When couples first start out, they can often run into conflict over how they're going to handle their finances-even friendly mergers can be difficult. Getting together on the same page about how you'll handle your debts as well as savings and planning for the future can be a great way to minimize one of the biggest areas of conflict between couples.

The first guideline is that both of you must be comfortable with how money is handled. One question you might want to discuss is whether you want to keep the debts you bring into the relationship separate or not. For example, if you enter the relationship with a student loan debt of, say, $10,000, but your partner has a credit card debt of $5,000, do you want to merge these debts, and pay them off together?

There might be some advantages to merging. For example, it's likely that a line of credit will offer a lower interest rate so both debts could be paid off faster. It's also a great way to establish couple credit. And, it can create a real bond of accomplishment as you work together towards a goal of being debt free as a couple.

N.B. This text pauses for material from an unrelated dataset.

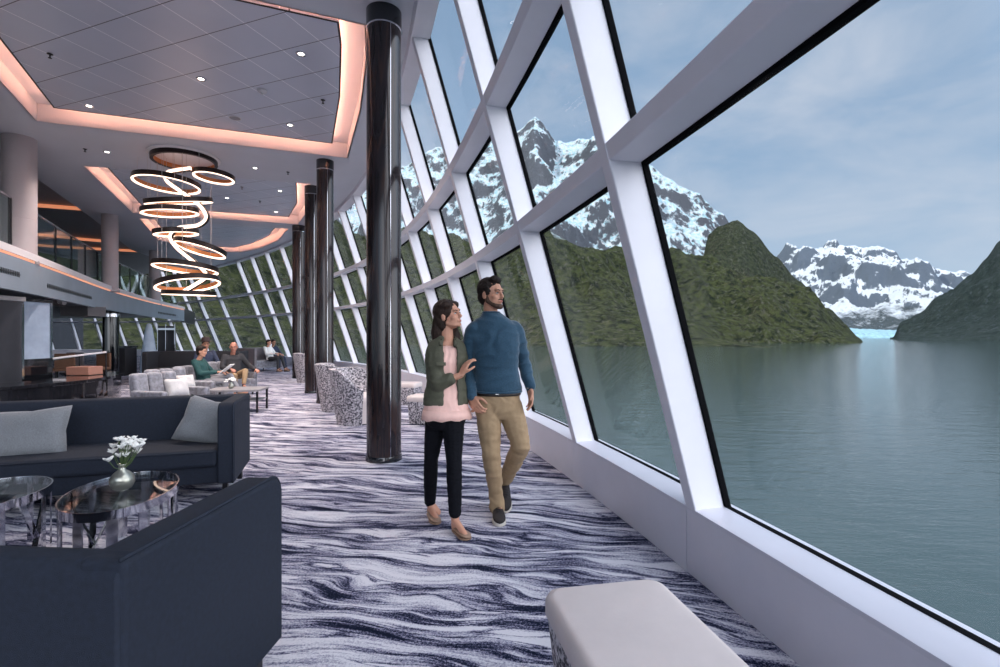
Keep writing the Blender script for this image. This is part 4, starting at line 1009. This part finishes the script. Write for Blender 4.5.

It's important as a couple starting out to not only know what each other's debt load is, and how you'll jointly manage it, but also to be in agreement about priorities in both spending and saving. A good guide-whether single or in a relationship-is to pay down highest interest debts first. If that means one person's debt seems to be getting all the attention, split your payments between debts held by each of you, so no one feels left out of the debt repayment plan.

As you establish repayment plans on current debt, establish guidelines together on how you'll spend money as a couple in the future. Will each of you carry your own credit card? How much can each of you spend without first consulting the other person? Whatever you decide, be sure to agree that money talks will happen on a regular basis and all spending will be revealed in a timely fashion.

Also, know your credit scores. These can help or hinder future plans to buy a house, or make other major purchases. So to keep your credit score as high as possible, pay all debts on time, every time. Keep balances on credit cards low-some say as little as 35% of the total balance. That means, if you have a card with a $5,000 limit, you should carry no more than a $1,700 balance. Better still, of course, pay that card off every month.

Agree to hold as few cards and lines of credit as possible-even if you have zero balances. Too many sources of credit can also hurt your score. A little known fact, too, is that if you pay off a credit card or line of credit, be careful not to close it out too quickly. Some creditors will view that negatively, and down grade your credit as a result.

Most importantly, save something. Whether you buy RRSPs, open a tax-free savings account (TFSA), or buy a home, you're putting something away for your shared future-and that's got to feel good.